## RECORDED INFORMATION
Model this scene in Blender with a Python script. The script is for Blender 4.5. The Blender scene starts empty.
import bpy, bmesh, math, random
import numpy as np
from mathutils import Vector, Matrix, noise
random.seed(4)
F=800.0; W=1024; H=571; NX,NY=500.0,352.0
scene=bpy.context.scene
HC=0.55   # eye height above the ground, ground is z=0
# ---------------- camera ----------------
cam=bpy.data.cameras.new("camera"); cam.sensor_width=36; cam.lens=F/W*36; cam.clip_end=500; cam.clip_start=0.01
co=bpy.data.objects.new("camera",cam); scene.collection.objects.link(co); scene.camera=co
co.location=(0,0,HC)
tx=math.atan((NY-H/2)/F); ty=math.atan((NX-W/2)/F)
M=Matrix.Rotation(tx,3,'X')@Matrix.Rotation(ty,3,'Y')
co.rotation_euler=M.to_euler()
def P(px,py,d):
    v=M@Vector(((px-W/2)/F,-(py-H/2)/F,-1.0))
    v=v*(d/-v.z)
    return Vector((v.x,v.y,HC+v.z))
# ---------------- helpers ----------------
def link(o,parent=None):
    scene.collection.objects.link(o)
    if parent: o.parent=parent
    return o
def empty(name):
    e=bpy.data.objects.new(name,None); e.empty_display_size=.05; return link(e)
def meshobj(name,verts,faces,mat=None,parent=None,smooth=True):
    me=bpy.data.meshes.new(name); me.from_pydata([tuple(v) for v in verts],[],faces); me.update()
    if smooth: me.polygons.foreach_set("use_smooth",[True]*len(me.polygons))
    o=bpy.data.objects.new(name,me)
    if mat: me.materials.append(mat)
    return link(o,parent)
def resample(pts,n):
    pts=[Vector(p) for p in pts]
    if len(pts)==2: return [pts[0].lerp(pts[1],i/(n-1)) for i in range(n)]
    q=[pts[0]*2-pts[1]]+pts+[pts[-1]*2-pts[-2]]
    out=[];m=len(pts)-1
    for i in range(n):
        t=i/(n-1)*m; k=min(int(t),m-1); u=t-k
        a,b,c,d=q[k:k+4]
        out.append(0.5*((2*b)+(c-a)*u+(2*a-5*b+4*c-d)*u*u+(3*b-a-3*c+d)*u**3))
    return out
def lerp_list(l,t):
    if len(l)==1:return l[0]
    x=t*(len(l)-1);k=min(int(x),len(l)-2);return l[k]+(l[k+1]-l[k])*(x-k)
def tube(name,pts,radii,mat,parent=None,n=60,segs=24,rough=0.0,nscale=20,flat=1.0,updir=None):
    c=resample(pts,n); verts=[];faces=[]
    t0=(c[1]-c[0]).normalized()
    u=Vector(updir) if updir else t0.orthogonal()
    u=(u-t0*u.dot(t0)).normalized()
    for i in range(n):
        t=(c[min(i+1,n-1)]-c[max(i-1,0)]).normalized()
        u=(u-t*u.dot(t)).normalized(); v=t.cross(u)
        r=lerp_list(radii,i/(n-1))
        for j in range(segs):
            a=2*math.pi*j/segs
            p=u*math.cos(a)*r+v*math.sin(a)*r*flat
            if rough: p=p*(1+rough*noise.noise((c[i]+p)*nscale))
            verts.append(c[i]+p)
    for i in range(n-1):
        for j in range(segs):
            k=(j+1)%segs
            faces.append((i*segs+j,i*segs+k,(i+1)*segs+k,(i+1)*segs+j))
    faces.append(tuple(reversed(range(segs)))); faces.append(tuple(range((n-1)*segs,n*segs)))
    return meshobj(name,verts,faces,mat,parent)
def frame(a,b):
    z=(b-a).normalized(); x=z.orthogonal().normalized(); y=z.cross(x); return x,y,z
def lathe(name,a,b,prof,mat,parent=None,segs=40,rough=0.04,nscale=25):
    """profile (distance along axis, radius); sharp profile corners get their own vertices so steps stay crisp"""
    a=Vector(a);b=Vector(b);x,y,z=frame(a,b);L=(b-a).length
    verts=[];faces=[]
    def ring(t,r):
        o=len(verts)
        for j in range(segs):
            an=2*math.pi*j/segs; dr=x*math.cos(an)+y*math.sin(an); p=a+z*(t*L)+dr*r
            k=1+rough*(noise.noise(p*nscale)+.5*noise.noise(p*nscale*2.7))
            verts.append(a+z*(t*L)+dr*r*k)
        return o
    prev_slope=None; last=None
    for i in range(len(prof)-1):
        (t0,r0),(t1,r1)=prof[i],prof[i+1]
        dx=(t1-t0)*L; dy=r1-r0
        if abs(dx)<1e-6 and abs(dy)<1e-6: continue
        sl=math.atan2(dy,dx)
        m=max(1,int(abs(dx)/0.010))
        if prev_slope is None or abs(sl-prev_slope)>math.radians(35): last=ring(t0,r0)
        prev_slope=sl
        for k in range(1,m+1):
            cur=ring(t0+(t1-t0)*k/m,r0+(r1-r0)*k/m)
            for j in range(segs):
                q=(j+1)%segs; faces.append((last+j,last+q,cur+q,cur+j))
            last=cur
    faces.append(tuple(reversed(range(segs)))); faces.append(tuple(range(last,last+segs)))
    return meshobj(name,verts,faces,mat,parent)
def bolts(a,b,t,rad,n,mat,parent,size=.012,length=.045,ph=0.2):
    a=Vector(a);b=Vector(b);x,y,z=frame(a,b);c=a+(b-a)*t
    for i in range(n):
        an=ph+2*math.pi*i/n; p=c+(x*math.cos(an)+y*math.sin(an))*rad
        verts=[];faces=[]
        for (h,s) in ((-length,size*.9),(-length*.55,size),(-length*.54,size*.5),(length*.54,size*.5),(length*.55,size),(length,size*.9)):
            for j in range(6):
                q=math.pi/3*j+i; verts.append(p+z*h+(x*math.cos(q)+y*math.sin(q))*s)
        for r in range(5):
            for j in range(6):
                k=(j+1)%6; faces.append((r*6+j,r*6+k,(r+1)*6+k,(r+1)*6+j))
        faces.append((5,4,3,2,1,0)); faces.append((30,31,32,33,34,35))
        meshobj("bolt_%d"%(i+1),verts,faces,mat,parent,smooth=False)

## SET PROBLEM
Your task is to repeat the data exactly; please include every line.

## REPLY TO THE EXERCISE
Model this scene in Blender with a Python script. The script is for Blender 4.5. The Blender scene starts empty.
import bpy, bmesh, math, random
import numpy as np
from mathutils import Vector, Matrix, noise
random.seed(4)
F=800.0; W=1024; H=571; NX,NY=500.0,352.0
scene=bpy.context.scene
HC=0.55   # eye height above the ground, ground is z=0
# ---------------- camera ----------------
cam=bpy.data.cameras.new("camera"); cam.sensor_width=36; cam.lens=F/W*36; cam.clip_end=500; cam.clip_start=0.01
co=bpy.data.objects.new("camera",cam); scene.collection.objects.link(co); scene.camera=co
co.location=(0,0,HC)
tx=math.atan((NY-H/2)/F); ty=math.atan((NX-W/2)/F)
M=Matrix.Rotation(tx,3,'X')@Matrix.Rotation(ty,3,'Y')
co.rotation_euler=M.to_euler()
def P(px,py,d):
    v=M@Vector(((px-W/2)/F,-(py-H/2)/F,-1.0))
    v=v*(d/-v.z)
    return Vector((v.x,v.y,HC+v.z))
# ---------------- helpers ----------------
def link(o,parent=None):
    scene.collection.objects.link(o)
    if parent: o.parent=parent
    return o
def empty(name):
    e=bpy.data.objects.new(name,None); e.empty_display_size=.05; return link(e)
def meshobj(name,verts,faces,mat=None,parent=None,smooth=True):
    me=bpy.data.meshes.new(name); me.from_pydata([tuple(v) for v in verts],[],faces); me.update()
    if smooth: me.polygons.foreach_set("use_smooth",[True]*len(me.polygons))
    o=bpy.data.objects.new(name,me)
    if mat: me.materials.append(mat)
    return link(o,parent)
def resample(pts,n):
    pts=[Vector(p) for p in pts]
    if len(pts)==2: return [pts[0].lerp(pts[1],i/(n-1)) for i in range(n)]
    q=[pts[0]*2-pts[1]]+pts+[pts[-1]*2-pts[-2]]
    out=[];m=len(pts)-1
    for i in range(n):
        t=i/(n-1)*m; k=min(int(t),m-1); u=t-k
        a,b,c,d=q[k:k+4]
        out.append(0.5*((2*b)+(c-a)*u+(2*a-5*b+4*c-d)*u*u+(3*b-a-3*c+d)*u**3))
    return out
def lerp_list(l,t):
    if len(l)==1:return l[0]
    x=t*(len(l)-1);k=min(int(x),len(l)-2);return l[k]+(l[k+1]-l[k])*(x-k)
def tube(name,pts,radii,mat,parent=None,n=60,segs=24,rough=0.0,nscale=20,flat=1.0,updir=None):
    c=resample(pts,n); verts=[];faces=[]
    t0=(c[1]-c[0]).normalized()
    u=Vector(updir) if updir else t0.orthogonal()
    u=(u-t0*u.dot(t0)).normalized()
    for i in range(n):
        t=(c[min(i+1,n-1)]-c[max(i-1,0)]).normalized()
        u=(u-t*u.dot(t)).normalized(); v=t.cross(u)
        r=lerp_list(radii,i/(n-1))
        for j in range(segs):
            a=2*math.pi*j/segs
            p=u*math.cos(a)*r+v*math.sin(a)*r*flat
            if rough: p=p*(1+rough*noise.noise((c[i]+p)*nscale))
            verts.append(c[i]+p)
    for i in range(n-1):
        for j in range(segs):
            k=(j+1)%segs
            faces.append((i*segs+j,i*segs+k,(i+1)*segs+k,(i+1)*segs+j))
    faces.append(tuple(reversed(range(segs)))); faces.append(tuple(range((n-1)*segs,n*segs)))
    return meshobj(name,verts,faces,mat,parent)
def frame(a,b):
    z=(b-a).normalized(); x=z.orthogonal().normalized(); y=z.cross(x); return x,y,z
def lathe(name,a,b,prof,mat,parent=None,segs=40,rough=0.04,nscale=25):
    """profile (distance along axis, radius); sharp profile corners get their own vertices so steps stay crisp"""
    a=Vector(a);b=Vector(b);x,y,z=frame(a,b);L=(b-a).length
    verts=[];faces=[]
    def ring(t,r):
        o=len(verts)
        for j in range(segs):
            an=2*math.pi*j/segs; dr=x*math.cos(an)+y*math.sin(an); p=a+z*(t*L)+dr*r
            k=1+rough*(noise.noise(p*nscale)+.5*noise.noise(p*nscale*2.7))
            verts.append(a+z*(t*L)+dr*r*k)
        return o
    prev_slope=None; last=None
    for i in range(len(prof)-1):
        (t0,r0),(t1,r1)=prof[i],prof[i+1]
        dx=(t1-t0)*L; dy=r1-r0
        if abs(dx)<1e-6 and abs(dy)<1e-6: continue
        sl=math.atan2(dy,dx)
        m=max(1,int(abs(dx)/0.010))
        if prev_slope is None or abs(sl-prev_slope)>math.radians(35): last=ring(t0,r0)
        prev_slope=sl
        for k in range(1,m+1):
            cur=ring(t0+(t1-t0)*k/m,r0+(r1-r0)*k/m)
            for j in range(segs):
                q=(j+1)%segs; faces.append((last+j,last+q,cur+q,cur+j))
            last=cur
    faces.append(tuple(reversed(range(segs)))); faces.append(tuple(range(last,last+segs)))
    return meshobj(name,verts,faces,mat,parent)
def bolts(a,b,t,rad,n,mat,parent,size=.012,length=.045,ph=0.2):
    a=Vector(a);b=Vector(b);x,y,z=frame(a,b);c=a+(b-a)*t
    for i in range(n):
        an=ph+2*math.pi*i/n; p=c+(x*math.cos(an)+y*math.sin(an))*rad
        verts=[];faces=[]
        for (h,s) in ((-length,size*.9),(-length*.55,size),(-length*.54,size*.5),(length*.54,size*.5),(length*.55,size),(length,size*.9)):
            for j in range(6):
                q=math.pi/3*j+i; verts.append(p+z*h+(x*math.cos(q)+y*math.sin(q))*s)
        for r in range(5):
            for j in range(6):
                k=(j+1)%6; faces.append((r*6+j,r*6+k,(r+1)*6+k,(r+1)*6+j))
        faces.append((5,4,3,2,1,0)); faces.append((30,31,32,33,34,35))
        meshobj("bolt_%d"%(i+1),verts,faces,mat,parent,smooth=False)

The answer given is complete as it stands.